Recommendations on GBER Chapter III
• Article 1(4) (Undertakings in Difficulty) – Refine the definition to include not structurally distressed start-ups and scale-ups and to not block strategic decarbonisation investments from companies in transition.
• Article 2 (definitions) – Update definitions (e.g. renewable energy, renewable and low-carbon hydrogen, CCUS) to reflect current EU taxonomy.
• Article 6 (incentive effect and start of works) – Clarify that preparatory steps do not invalidate the incentive effect of the aid and allow support for “frozen” projects.
• Article 8 (cumulation rules) – Simplify, update and clarify cumulation rules to allow easier blending of EU, national, and ETS-related funds.
• Article 36.1b (hydrogen) – Remove production-method restrictions: aid should apply to all forms of hydrogen (including low-carbon hydrogen via CCS) if compliant with climate neutrality.
• Article 36.6 (CCUS) – Increase aid intensity threshold from 30% to 60%, aligning CCUS with other eligible technologies and ensuring technology neutrality.
• General provisions:
– Streamline project-specific proportionality checks: use funding gap or claw-back only for very large schemes, not by default.

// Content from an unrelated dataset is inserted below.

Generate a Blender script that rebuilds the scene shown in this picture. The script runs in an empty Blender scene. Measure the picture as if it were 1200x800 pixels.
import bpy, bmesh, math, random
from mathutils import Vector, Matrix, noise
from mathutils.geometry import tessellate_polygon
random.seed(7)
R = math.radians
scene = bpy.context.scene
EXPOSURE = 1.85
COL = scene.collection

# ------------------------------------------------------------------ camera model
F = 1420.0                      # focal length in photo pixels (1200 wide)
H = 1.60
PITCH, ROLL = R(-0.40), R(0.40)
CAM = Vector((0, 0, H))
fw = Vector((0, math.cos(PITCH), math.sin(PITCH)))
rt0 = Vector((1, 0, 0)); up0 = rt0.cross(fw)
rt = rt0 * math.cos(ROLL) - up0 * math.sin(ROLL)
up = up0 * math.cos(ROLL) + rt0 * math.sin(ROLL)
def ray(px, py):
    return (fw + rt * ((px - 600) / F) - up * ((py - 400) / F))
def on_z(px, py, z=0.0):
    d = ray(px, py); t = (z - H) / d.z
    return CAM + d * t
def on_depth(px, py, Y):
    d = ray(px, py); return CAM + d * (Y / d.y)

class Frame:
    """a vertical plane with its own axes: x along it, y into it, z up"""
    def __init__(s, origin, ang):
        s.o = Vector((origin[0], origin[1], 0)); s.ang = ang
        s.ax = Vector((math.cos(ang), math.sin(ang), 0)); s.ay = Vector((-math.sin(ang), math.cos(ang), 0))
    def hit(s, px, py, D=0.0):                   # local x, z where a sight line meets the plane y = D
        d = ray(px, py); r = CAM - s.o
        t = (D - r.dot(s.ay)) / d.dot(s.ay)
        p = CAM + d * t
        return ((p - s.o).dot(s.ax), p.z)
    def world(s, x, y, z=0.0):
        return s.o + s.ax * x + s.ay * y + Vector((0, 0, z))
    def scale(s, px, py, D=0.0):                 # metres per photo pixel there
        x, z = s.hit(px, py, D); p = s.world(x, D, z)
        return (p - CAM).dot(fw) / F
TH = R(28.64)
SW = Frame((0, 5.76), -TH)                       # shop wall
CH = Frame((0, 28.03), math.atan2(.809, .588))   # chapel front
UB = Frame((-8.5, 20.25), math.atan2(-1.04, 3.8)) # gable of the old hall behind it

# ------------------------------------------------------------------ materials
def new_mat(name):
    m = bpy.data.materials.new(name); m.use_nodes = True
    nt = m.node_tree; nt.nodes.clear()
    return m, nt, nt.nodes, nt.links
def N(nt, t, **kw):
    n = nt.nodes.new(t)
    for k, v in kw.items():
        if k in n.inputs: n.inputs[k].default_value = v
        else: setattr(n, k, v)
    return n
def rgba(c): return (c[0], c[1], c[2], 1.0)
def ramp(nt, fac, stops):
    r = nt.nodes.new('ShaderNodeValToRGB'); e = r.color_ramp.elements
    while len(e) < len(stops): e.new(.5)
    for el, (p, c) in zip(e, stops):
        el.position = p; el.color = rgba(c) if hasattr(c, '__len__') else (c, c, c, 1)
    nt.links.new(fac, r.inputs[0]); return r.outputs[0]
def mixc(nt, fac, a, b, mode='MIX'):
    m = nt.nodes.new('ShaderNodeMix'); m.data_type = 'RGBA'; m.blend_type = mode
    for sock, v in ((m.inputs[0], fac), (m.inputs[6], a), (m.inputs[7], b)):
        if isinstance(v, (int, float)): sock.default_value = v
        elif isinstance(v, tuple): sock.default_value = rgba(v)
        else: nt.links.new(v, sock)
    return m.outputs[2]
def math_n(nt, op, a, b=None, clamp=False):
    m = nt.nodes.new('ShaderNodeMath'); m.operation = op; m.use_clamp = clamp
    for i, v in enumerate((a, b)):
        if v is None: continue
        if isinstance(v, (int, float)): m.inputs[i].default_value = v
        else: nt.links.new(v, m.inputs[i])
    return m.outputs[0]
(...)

– Harmonise sectoral exclusions to ensure horizontal measures (R&D, digitalisation, renewables) are consistently open across sectors.
– Better align the GBER with conditions, eligibility criteria and eligible categories laid down by other EU support schemes and funds, such as the Innovation Fund, the Recovery and Resilience Facility or HorizonEurope. These programmes often have broader eligible categories than GBER or their rules diverge, creating inconsistencies.
IOGP Europe stands ready to work with the European Commission and Member States to ensure that the revised GBER becomes a more effective tool for Europe’s twin transition.